UNDERSTANDING THE COSTS OF BUYING A PROPERTY

Knowing how much you will have to pay on top of the house purchase price is key.

Here is a brief description of each of the most important fees and costs you will need to budget for.

Estimated down payment

This is the amount of money you will need to put upfront towards the purchase of your home. The minimum is 5% of the purchase price. If you don’t have the funds, you can use certain municipal programs that offer an interest-free loan of 5% of the purchase price of your home, or you can contact a bank for a loan or a personal line of credit.

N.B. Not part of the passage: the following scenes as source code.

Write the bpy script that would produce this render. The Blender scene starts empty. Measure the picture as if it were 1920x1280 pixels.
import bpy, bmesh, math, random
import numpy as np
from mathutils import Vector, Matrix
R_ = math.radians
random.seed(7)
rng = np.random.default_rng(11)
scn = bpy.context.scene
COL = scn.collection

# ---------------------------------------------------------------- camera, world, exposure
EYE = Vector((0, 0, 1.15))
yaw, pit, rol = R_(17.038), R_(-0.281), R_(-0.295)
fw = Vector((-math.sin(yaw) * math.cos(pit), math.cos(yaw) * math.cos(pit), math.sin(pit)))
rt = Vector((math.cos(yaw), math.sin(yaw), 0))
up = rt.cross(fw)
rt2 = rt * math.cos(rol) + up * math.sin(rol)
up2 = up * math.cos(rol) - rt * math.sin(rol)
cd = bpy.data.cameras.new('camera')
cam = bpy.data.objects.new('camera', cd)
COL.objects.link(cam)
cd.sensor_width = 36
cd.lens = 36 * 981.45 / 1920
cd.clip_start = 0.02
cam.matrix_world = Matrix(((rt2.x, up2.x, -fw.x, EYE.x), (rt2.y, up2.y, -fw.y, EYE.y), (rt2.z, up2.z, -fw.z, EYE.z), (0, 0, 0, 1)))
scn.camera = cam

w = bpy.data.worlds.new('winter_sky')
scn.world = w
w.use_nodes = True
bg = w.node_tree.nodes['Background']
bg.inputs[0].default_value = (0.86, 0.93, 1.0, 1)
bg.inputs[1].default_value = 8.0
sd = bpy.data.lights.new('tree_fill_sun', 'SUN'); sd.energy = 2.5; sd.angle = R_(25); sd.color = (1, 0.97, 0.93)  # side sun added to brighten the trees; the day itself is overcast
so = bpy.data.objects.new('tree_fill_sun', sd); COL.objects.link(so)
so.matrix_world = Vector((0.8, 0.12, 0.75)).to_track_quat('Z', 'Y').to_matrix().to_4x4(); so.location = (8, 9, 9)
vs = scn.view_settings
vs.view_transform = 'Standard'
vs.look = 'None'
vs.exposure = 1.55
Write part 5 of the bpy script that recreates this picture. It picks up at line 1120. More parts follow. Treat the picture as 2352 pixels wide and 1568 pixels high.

Insurance for your mortgage

If your loan is over 80% of the amount needed to purchase the property, you will have to take out insurance to refund your bank in the event that you are unable to pay your loan. This is an important amount linked to the purchase cost of your property.

Notarial fees

The notary is a public officer who operates impartially, ensuring that each real estate transaction is carried out in full compliance with the law. They will verify the authenticity of the documents and make sure the transaction is carried out as it should be. Fees can range from $800 to $1600. You will also need to pay between $450 to $500 for the processing of your file. 

Pre-purchase inspection fees

Once you have submitted your offer to purchase and the seller has accepted it, you will need to hire a home inspector to check the property for any potential issues. Make sure you budget for this, as you may have to spend an extra of between 300$ and 800$ depending on the type of property you are buying.

Assessment fees

In some cases, your mortgage company will ask you to have the property evaluated to ensure that you are paying the right price for it. In that case, you will need to hire a professional assessor who will determine whether the house price is right taking into account the real dimensions of the property, its general condition, its location, the materials used, etc. The assessor’s fees are around $500.

Real estate transfer tax or “welcome tax” 

The “welcome tax” is a percentage of the purchase price of your property. It will be collected directly by the municipality in which your property is located. The invoice will be sent to you between 3 and 6 months after the transaction is finalized at the notary’s office.

Municipal and school taxes

The municipal and school taxes are an amount you have to pay annually as a property owner. This amount is to be taken into consideration because it will be added to your income tax. It will be approximately $400 for a property valued between $200,001 and $300,000, and $530 for a property valued between $300,001 and $400,000.

We hope the information we compiled has been useful. If you’re a first-time buyer in Canada, we suggest you read the official “Buying your first home in Canada – What newcomers need to know” guide for further information. We wish you the best of luck with your home search!